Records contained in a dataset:
*****

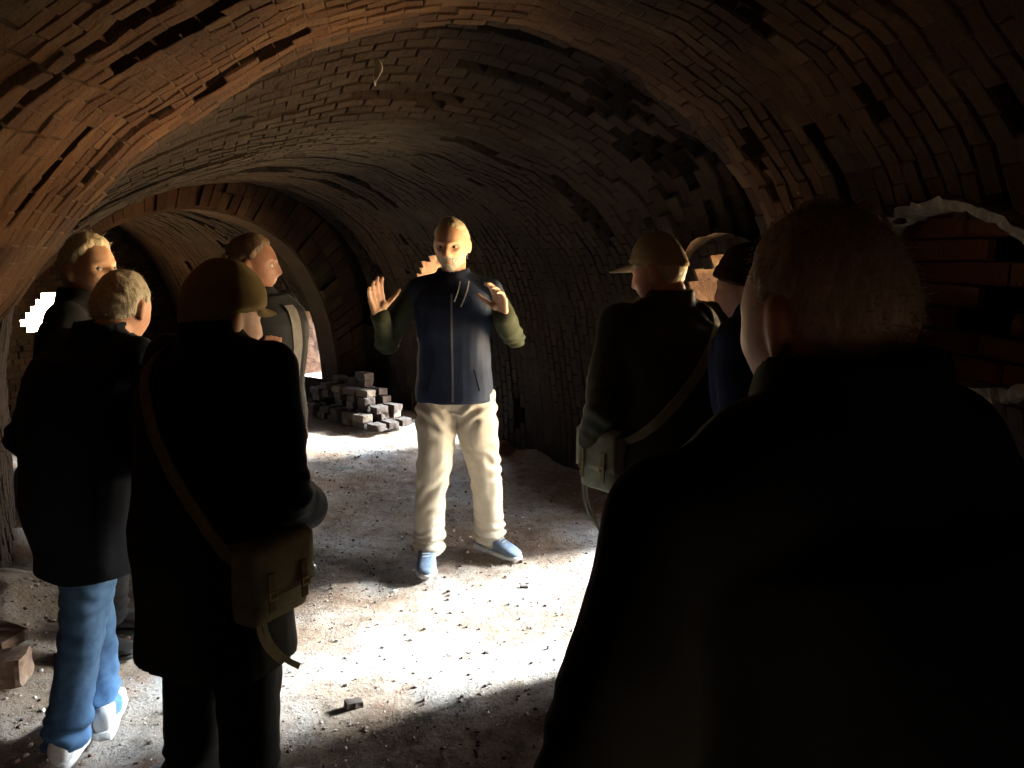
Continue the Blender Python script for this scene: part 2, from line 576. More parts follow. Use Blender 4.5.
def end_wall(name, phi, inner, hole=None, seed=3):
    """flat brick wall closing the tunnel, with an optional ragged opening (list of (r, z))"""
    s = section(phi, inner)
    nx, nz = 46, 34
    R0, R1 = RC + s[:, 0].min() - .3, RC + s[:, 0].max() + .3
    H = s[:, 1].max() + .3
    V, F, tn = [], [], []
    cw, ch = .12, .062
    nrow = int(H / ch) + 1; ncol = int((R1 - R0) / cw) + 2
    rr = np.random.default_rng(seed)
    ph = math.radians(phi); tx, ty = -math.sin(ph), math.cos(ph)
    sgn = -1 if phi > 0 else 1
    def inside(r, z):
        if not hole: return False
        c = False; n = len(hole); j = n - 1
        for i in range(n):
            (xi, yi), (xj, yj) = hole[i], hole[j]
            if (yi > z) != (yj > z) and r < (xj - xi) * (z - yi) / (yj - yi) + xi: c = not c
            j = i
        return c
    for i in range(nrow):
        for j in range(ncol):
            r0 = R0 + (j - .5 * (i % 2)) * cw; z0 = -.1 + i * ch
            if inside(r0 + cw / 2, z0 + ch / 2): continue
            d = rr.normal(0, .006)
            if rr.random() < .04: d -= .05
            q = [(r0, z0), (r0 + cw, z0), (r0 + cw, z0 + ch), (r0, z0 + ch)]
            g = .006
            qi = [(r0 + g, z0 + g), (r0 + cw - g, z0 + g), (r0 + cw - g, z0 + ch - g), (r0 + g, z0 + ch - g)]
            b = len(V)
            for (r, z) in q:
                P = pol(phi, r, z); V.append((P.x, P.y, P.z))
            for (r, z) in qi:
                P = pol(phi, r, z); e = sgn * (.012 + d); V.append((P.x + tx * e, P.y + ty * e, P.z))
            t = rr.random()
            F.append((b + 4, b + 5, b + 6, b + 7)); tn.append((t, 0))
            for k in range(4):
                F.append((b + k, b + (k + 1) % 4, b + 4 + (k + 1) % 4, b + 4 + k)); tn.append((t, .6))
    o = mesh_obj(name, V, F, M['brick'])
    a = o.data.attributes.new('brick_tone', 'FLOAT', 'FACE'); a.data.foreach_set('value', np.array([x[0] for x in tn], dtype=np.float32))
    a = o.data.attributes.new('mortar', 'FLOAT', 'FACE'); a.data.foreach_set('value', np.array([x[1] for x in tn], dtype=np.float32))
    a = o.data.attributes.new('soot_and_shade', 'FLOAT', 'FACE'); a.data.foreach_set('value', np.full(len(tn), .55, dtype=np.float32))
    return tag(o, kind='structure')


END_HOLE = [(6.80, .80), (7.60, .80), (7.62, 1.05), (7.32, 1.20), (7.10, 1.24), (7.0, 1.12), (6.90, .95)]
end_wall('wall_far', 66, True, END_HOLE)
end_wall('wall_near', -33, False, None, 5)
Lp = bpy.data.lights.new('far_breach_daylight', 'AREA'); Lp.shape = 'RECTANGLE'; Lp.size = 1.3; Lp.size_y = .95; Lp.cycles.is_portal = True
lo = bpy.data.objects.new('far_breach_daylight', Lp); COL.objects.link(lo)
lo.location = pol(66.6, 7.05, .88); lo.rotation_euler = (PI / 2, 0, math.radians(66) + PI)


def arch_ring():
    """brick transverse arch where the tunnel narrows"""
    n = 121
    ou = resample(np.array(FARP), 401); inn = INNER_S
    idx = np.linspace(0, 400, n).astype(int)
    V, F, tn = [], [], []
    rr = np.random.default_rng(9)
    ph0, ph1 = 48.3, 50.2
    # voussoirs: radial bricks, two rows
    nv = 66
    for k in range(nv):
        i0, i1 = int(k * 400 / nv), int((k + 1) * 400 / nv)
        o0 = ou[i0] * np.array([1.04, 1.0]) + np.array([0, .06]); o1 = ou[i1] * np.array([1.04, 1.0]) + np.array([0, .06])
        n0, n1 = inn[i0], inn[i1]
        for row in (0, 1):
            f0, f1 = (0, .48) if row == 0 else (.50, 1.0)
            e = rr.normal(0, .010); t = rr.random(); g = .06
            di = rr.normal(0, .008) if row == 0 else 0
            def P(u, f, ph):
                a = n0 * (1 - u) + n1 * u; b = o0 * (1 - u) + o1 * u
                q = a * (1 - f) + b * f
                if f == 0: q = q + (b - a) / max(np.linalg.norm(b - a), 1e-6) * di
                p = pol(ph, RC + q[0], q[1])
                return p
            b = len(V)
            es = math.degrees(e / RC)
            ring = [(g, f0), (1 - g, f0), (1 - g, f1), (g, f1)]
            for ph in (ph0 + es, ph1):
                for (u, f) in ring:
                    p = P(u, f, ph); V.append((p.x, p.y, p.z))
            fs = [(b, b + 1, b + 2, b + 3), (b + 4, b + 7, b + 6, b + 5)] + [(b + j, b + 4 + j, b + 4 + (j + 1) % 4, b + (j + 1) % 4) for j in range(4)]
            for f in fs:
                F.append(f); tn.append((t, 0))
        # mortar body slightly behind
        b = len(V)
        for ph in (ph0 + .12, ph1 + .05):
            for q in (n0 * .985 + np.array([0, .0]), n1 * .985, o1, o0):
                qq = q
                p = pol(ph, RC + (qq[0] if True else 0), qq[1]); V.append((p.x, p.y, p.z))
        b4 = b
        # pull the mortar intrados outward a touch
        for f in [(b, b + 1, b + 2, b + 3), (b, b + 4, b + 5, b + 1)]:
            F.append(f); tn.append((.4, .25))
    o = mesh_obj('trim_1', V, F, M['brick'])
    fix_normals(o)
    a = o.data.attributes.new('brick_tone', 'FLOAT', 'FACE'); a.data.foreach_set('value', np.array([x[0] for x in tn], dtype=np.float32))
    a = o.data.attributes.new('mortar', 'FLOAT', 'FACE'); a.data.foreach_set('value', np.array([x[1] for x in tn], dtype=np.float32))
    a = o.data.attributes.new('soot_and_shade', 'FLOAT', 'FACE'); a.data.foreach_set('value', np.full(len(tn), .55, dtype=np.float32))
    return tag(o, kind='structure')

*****

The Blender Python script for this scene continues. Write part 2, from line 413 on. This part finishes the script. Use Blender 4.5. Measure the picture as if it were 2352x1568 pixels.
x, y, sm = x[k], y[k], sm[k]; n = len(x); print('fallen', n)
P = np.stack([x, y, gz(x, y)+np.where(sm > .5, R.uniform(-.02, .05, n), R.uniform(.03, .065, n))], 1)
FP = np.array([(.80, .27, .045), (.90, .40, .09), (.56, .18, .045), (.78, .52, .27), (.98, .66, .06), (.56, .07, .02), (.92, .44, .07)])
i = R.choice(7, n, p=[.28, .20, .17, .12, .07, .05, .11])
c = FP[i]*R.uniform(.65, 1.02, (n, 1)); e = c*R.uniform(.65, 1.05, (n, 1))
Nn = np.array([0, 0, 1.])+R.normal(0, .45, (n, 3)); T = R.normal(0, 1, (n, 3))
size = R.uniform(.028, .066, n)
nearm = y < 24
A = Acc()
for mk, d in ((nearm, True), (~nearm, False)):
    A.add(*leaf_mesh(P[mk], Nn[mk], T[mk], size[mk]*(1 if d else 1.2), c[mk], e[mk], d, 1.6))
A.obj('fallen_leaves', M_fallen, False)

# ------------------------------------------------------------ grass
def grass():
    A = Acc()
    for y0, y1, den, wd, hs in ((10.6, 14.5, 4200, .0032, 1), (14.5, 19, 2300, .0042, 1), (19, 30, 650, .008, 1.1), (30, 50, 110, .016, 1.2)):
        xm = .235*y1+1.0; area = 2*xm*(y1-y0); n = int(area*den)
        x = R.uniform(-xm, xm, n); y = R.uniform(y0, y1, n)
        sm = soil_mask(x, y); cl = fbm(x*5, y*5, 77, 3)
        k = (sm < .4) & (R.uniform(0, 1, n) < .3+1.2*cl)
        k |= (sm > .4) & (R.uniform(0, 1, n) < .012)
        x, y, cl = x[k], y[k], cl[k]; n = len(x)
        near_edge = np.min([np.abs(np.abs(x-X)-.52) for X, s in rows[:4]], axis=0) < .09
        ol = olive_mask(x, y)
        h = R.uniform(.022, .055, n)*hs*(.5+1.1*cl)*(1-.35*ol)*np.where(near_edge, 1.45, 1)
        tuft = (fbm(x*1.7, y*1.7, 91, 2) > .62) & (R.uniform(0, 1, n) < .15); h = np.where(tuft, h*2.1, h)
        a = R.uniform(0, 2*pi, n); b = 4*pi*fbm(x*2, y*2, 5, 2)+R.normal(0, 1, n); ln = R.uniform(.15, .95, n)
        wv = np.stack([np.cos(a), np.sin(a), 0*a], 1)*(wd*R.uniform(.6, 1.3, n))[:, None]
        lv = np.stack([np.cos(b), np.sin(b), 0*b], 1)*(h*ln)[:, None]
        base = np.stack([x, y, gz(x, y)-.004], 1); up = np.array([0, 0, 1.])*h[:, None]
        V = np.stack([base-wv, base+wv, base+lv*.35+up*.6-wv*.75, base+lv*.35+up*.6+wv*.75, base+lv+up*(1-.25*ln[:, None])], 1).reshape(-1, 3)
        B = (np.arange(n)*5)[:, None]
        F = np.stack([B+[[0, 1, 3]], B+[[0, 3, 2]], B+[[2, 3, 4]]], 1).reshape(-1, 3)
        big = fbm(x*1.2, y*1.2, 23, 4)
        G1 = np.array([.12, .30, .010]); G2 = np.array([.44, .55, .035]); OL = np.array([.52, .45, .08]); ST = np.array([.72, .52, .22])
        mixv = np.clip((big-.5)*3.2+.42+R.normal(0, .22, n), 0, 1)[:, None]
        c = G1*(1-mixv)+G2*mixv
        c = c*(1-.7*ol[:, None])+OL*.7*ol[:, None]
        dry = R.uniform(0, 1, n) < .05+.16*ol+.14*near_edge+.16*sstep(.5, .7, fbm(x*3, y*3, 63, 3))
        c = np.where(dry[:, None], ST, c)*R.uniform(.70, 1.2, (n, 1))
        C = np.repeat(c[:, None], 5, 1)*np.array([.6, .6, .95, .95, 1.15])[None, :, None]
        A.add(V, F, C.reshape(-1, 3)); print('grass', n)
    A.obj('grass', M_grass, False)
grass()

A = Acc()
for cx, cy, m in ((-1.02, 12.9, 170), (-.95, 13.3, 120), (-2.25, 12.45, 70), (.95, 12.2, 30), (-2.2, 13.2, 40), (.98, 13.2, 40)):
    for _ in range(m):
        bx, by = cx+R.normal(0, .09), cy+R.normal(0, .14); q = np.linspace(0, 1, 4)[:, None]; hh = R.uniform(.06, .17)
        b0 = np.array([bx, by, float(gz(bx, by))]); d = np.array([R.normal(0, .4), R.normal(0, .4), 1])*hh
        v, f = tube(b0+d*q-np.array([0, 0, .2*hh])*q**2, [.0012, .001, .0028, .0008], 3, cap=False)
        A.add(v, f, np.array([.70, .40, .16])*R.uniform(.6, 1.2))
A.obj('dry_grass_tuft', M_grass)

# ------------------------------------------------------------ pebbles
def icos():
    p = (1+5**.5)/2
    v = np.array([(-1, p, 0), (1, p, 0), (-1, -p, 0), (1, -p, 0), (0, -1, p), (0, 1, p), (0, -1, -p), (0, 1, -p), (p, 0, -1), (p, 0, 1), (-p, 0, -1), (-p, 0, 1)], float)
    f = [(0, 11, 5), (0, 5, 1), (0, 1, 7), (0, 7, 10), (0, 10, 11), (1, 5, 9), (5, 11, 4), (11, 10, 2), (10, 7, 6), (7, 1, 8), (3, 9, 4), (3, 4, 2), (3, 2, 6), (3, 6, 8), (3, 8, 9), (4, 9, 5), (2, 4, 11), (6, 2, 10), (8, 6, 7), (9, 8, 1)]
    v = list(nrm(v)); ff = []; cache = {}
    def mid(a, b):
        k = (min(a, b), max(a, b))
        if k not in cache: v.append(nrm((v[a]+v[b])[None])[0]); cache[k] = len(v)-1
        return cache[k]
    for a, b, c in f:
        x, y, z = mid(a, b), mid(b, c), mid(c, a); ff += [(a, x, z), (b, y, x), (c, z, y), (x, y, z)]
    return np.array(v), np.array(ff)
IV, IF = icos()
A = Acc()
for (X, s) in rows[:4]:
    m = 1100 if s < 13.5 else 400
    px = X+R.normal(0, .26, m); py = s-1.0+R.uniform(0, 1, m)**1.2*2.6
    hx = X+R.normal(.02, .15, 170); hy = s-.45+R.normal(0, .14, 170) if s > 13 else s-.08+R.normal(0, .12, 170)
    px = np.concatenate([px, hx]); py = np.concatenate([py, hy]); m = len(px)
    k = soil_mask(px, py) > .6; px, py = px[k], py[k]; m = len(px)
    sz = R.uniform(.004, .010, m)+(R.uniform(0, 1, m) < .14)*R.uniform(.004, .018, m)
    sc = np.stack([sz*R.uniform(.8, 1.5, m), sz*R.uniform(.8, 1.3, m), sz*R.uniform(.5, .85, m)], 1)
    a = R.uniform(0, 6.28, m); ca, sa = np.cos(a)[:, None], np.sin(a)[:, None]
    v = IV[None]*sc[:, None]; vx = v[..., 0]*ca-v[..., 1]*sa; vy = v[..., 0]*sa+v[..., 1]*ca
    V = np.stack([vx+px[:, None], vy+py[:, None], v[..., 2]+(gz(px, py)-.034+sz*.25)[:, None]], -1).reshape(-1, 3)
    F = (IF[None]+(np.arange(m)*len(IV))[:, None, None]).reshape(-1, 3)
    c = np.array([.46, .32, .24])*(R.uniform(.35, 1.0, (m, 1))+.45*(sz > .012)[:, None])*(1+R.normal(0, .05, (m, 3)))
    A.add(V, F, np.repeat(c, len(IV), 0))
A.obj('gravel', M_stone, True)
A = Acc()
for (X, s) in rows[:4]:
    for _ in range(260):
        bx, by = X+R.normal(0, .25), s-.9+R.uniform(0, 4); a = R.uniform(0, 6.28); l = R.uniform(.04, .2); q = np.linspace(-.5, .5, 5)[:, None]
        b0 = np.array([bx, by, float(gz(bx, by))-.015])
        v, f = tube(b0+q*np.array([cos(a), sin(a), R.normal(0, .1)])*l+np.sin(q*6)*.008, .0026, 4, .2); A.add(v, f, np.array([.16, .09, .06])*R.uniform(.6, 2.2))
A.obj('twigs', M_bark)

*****

• **DIRECTIVE**:
Quote exactly the lines running from the line with "A.obj('grass', M_grass, False)" through the line with "A.obj('dry_grass_tuft', M_grass)", both ends included, and nothing more.

• **RESPONSE**:
    A.obj('grass', M_grass, False)
grass()

A = Acc()
for cx, cy, m in ((-1.02, 12.9, 170), (-.95, 13.3, 120), (-2.25, 12.45, 70), (.95, 12.2, 30), (-2.2, 13.2, 40), (.98, 13.2, 40)):
    for _ in range(m):
        bx, by = cx+R.normal(0, .09), cy+R.normal(0, .14); q = np.linspace(0, 1, 4)[:, None]; hh = R.uniform(.06, .17)
        b0 = np.array([bx, by, float(gz(bx, by))]); d = np.array([R.normal(0, .4), R.normal(0, .4), 1])*hh
        v, f = tube(b0+d*q-np.array([0, 0, .2*hh])*q**2, [.0012, .001, .0028, .0008], 3, cap=False)
        A.add(v, f, np.array([.70, .40, .16])*R.uniform(.6, 1.2))
A.obj('dry_grass_tuft', M_grass)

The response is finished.